Y, si del lenguaje pasamos a las costumbres, ¿condenaría hoy Jesús a las adúlteras de nuestro tiempo cuando en vida encontró la manera de perdonar a cuantas se cruzaron en su camino? El hambriento come, el leproso se cura, el ciego ve, el cojo anda y, en general, el pecador se arrepiente. Tales eran los signos y los prodigios con que él acreditaba su proceder mesiánico para implantar en la tierra el reino de Dios. ¿Acaso era Jesús un ser fantasmal venido de otro mundo o un filósofo sabio, un gran matemático, un sobresaliente general de algún ejército, un destacado constructor de templos o un rico comerciante de especias? Por fortuna para todos, no fue más que un sencillo judío devoto y fiel, ungido por la gracia de Dios, de quien recibía la fuerza con que obraba las maravillas con que justificaba su poder y su obra. Ateniéndonos a cuanto de él nos cuentan las  Escrituras, nos enseñó a cambiar nuestra forma de ver el rostro de un Dios que había sido, y aún sigue siéndolo para muchos en nuestro tiempo, duro como el pedernal, insaciablemente vengativo, terriblemente celoso y cruel más allá de todo lo imaginable, capaz de infligir terribles castigos “eternos” por nimiedades,  para contemplarlo gozosamente como un hacendoso hortelano, que cuida y mima los lirios del campo, o un bondadoso padre, que no desespera de que su hijo díscolo retorne un buen día al hogar paterno.

Aunque para el cristiano no haya otro camino que el de la cruz de Jesús, de seguir sus pasos, todo en su vida ha de volverse positivo por la fe que profesa creyendo en el Dios que él predica. Por muchas vueltas que le demos al hecho de ser cristianos, no hay más camino que el recorrido por el judío que todo lo hizo bien, generoso en el perdón y dedicado de lleno a mejorar la vida de cuantos le rodeaban y escuchaban. Incluso su muerte por sedición, en el seno de un pueblo atenazado por un poder extranjero y sometido al juego sucio de manipuladores de la ley, salvó realmente a “su” pueblo, pueblo del que los cristianos formamos parte. En vida y muerte, él cumplió la voluntad de su Padre y bebió hasta la última gota amarga de su cáliz en beneficio de su pueblo, de todo pueblo.

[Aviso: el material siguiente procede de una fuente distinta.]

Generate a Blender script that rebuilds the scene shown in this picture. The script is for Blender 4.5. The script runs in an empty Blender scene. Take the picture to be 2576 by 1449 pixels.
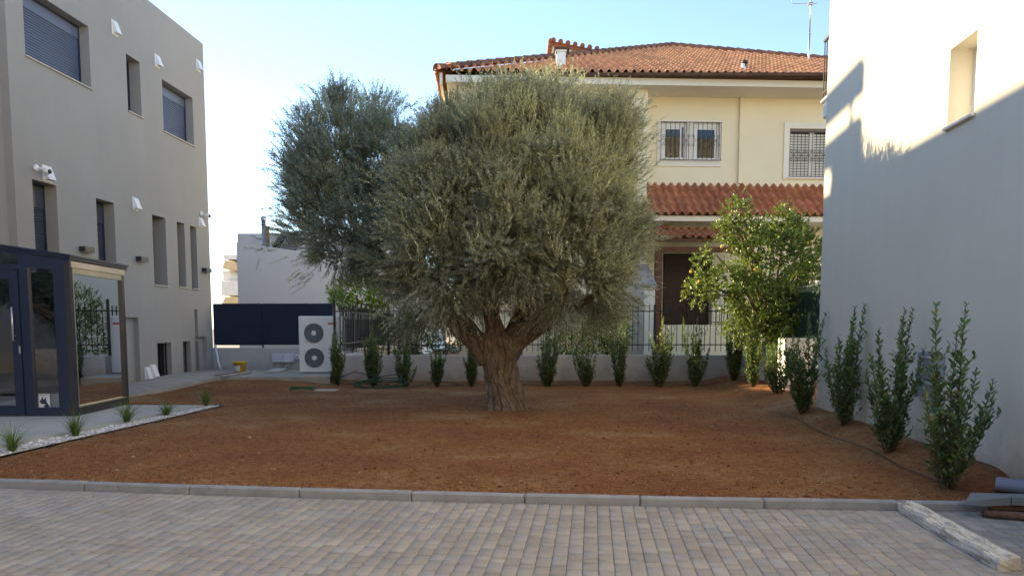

Sin la menor duda, el Espíritu Santo, el espíritu de Jesús, nos habla hoy a través de los acontecimientos que entretejen y cincelan nuestras propias vidas. Hay en este mundo nuestro muchas guerras y hambres a las que todos los cristianos, como una piña, debemos poner remedio sirviéndonos de cuantos recursos y fuerzas tengamos. De estar persuadidos de que esa es la voluntad que Dios nos manifiesta a través de los signos de nuestro tiempo, podemos llegar muy lejos en el logro de tan encomiable cometido. El tirano que subyuga a unos y el codicioso que imposibilita la vida de otros deberían ser denostados como se merecen en el seno de nuestras comunidades. Son precisamente ellos los que convierten esta hermosa vida nuestra en un purgatorio y, seguramente, en el único infierno que nos acecha o que de hecho nos engulle. Desde luego, no me cabe la más mínima duda de que el Espíritu de Jesús nos está gritando con fuerza, a través de los signos de nuestro tiempo, que es mucho mejor vivir amándonos que odiándonos y que nuestros mortíferos tanques deben “convertirse” en vivificadores tractores.